Home Grain Market Analysis Preventative Maintenance

Preventative Maintenance

Scott Shiels

Spring is in the air, and with that, probably my most favourite time: seeding! Whether you are pulling a 60-foot air drill or broadcasting your seed through a Valmar, there is something special and satisfying every time you cross the land. 

This is a time where most of you are spending a lot of effort thinking, both about the seeding job you are doing, and about what is left doing once seeding is done. On that note, I thought I would touch on some possibly forgotten, or neglected, jobs around the farm that could potentially cost you money when marketing your grain down the road. 
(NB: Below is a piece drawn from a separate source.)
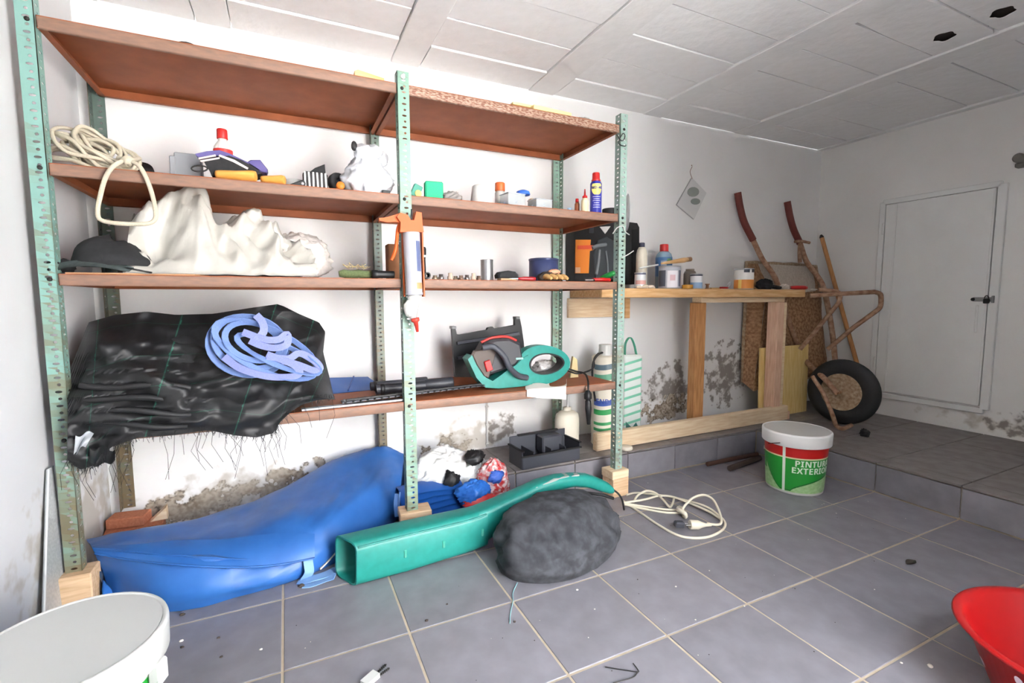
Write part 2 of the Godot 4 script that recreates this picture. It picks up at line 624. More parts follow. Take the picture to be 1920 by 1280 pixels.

One of the first things we recommend doing after seeding is turning bins and sampling the grain you have left on the farm. Generally, by this time of year, most producers will have the necessary space available to enable them to move their remaining inventory around, and to resubmit samples to buyers to check grain quality. All too often, the spring warm-up and early summer heat can start to cause issues to what was fine all winter in the cold weather. The other reason for getting buyers to check samples again is that oftentimes, once we get into the summer, opportunities arise for premiums when buyers get short. In my experience as a grain buyer, I can say, in many cases, the first person you are going to call when you need some grain is the individual who came by for a visit and provided new samples. It never hurts to be the “squeaky wheel” in this industry. 

The next thing you should do is a thorough checking and cleaning of all your empty bins. Taking this time to fix any bolt holes or leaky lids can save you from having to deal with spoiled grain in the future. Also, it is a great opportunity to sweep up flat-bottom bins and sprinkle, if you are up for it, a little bit of diatomaceous earth around the outside of the bin. This helps prevent stored grain insects from harbouring in this area and infesting the new grain that comes into the bin at harvest time. 

Hopper bins, while better, are not immune to some of these issues either. Taking advantage when they are empty and inspecting the inside is crucial to preventing stored grain issues in the new year. Once your bins are empty, open up your bottom slides and get a look up and into them. We have had numerous producers fail to find grain that got wet and stuck to the sides of the hopper bins. Once the bins are refilled, that crusty wet mess crumbles down and contaminates the new grain and can cause grading issues due to off-type grain or potentially worse issues with bugs or heated grain. 

A quick little bit of preventative maintenance can go a long way to ensuring the grain you grow remains in good condition for you to sell.